Pero, en todo caso, no es ésa la acepción más usual y usada del término, sino la que -generalmente en forma de adjetivo- se utiliza para designar la orientación de las políticas de inmigración que practican países tan respetables como Canadá, Australia, Reino Unido, Holanda o Suecia. Las políticas de orientación multiculturalista constituyen una estrategia para la integración social de los inmigrantes y las minorías étnicas en la sociedad común que pone el acento en la participación de éstas y considera que las comunidades de origen pueden desempeñar una útil función de instituciones intermedias entre el individuo y el Estado. Por tanto, si a algo cabe contraponerlas no es a la integración, como aquí se ha hecho, sino a las orientaciones, de índole asimilacionista o segregacionista, que inspiran las políticas de otros países. Por cierto, las diferencias que se observan entre unas y otras son mayores en la teoría que en la práctica.
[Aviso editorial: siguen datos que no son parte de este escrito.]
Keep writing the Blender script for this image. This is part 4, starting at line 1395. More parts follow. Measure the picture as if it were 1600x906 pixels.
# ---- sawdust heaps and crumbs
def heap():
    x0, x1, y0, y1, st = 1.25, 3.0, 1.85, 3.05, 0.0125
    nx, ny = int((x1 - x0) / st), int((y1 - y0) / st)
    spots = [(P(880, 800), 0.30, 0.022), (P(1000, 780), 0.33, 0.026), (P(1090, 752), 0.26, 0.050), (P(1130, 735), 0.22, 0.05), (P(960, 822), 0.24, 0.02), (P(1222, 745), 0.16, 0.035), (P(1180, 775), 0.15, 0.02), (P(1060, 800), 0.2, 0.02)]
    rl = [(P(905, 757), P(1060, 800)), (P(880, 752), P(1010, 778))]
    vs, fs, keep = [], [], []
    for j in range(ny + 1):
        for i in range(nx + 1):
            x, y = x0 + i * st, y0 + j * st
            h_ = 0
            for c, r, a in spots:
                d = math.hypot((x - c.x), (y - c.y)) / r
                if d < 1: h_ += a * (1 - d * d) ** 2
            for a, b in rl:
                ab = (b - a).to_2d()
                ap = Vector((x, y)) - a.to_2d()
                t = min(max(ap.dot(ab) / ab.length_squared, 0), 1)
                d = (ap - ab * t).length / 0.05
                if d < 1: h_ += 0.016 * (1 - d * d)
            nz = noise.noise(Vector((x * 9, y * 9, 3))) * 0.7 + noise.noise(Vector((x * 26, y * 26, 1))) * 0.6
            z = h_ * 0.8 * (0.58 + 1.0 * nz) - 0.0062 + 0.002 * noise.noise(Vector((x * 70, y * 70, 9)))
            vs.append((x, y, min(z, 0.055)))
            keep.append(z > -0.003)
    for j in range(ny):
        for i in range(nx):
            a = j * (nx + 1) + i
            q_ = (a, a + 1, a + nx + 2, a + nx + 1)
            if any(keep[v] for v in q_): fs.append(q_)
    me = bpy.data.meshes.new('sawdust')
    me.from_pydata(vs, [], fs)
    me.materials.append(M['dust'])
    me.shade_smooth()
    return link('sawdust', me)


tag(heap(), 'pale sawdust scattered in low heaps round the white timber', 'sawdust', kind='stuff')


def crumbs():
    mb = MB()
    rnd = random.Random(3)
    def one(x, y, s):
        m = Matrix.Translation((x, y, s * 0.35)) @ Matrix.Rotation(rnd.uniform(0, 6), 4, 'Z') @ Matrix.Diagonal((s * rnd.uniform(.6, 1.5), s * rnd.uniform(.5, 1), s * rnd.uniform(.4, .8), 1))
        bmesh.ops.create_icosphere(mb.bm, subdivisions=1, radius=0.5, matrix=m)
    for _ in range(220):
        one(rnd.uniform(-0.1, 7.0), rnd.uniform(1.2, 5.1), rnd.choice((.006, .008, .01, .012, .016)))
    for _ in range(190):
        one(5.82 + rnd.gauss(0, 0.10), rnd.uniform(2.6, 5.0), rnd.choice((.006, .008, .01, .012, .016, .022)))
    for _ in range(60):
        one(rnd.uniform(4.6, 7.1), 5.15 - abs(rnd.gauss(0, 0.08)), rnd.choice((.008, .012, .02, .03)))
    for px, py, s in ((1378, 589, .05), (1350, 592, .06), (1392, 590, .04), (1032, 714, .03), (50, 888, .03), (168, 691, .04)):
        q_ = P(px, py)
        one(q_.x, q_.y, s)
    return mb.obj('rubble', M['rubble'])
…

Tal vez resulte clarificadora una analogía verbal. Hace algún tiempo se puso justamente de moda distinguir el 'socialismo realmente existente' del socialismo a secas: mientras el primero era un espanto contrastado, del segundo no se tenía noticia de que hubiera existido jamás. Con el multiculturalismo ocurre lo mismo, sólo que al revés: el 'multiculturalismo realmente existente', el que practican los poderes públicos de los países citados, está lejos de constituir gangrena alguna, mientras que el multiculturalismo ideológico -el que denostan Sartori, Azurmendi y otros- apenas existe fuera de algunos cenáculos, mayoritariamente académicos y norteamericanos. Los gigantes a los que con tanto vigor y empeño se alancea tienen mucho de molinos de viento. Para colmo, la versión del mismo que por aquí se maneja se corresponde con la cepa más radical, la representada por Charles Taylor, que no es la más extendida. En todo caso, lo que importa es que no hay ninguna sociedad organizada de acuerdo con esos principios; al menos, ninguna sociedad democrática. Ninguna podría reconocerse en esa caricatura; desde luego no la muy democrática Holanda, a la que, sorprendentemente, Azurmendi ha alineado nada menos que con la Suráfrica del apartheid.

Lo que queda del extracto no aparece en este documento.